Since I will be racking on to 5+ pounds of berries (organic, fresh off the vine from the farm down the road. Not sure if that matters at all or not) and introducing a lot of extra sugars, do I need to wait for primary to be finished?

In my mind I don't want primary to be finished in order to maintain a positive pressure in the carboy, reducing risk of oxidation, but I'm not sure if that is standard operating procedure. Does it matter? Should I wait for a stable FG before racking? Is racking unnecessary and just toss vanilla beans and raspberries into primary?

Thanks again for all your help! :mug:
 
How long were you going to have it sit on the berries? If it's a week or two I'd just put it in the primary. Anything longer and I'd rack to secondary after a few weeks.
 
How long were you going to have it sit on the berries? If it's a week or two I'd just put it in the primary. Anything longer and I'd rack to secondary after a few weeks.

Thanks for the quick response! The recipe only says to leave it in secondary for 10 days. You would recommend to just put the berries and vanilla beans directly into primary? That would certainly be easier, I just wasn't sure if that would mess things up at all some how. Thanks again!
 
Stick with adding it to the primary. The only time I use a secondary vessel is when i've added fruit and i want it to clear better. I'll add fruit to the primary, then rack to a secondary for another week or two after fermentation from the fruit addition dies down. This helps clear the beer after fruit fermentation.

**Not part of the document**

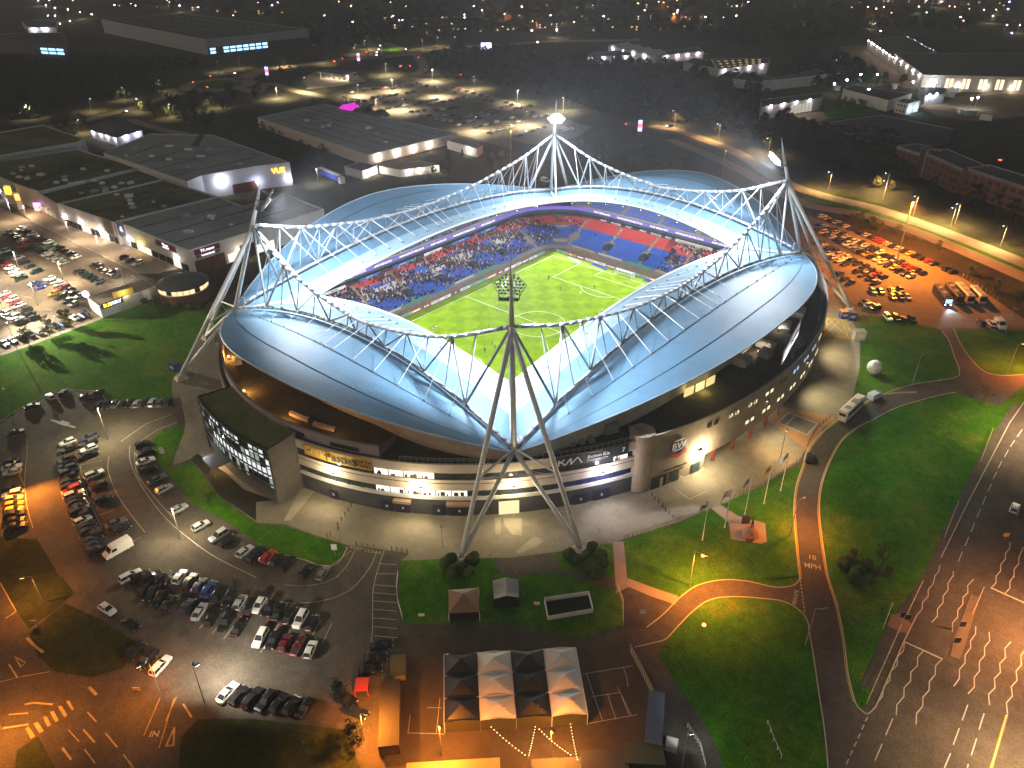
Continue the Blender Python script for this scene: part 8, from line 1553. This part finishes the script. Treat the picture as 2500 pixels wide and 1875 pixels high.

The reason Roland mentioned time, regarding whether to secondary or not, is that (dealing with fruit aside) there's a belief out there the after some time, the yeast die off (autolysis), and keeping the beer for extended periods of time on the autolysized yeast in the primary leads to off flavors. However, I (personally) believe this timeline is on the order of months and months, and is usually only experienced on larger scales that what homebrewers are dealing with.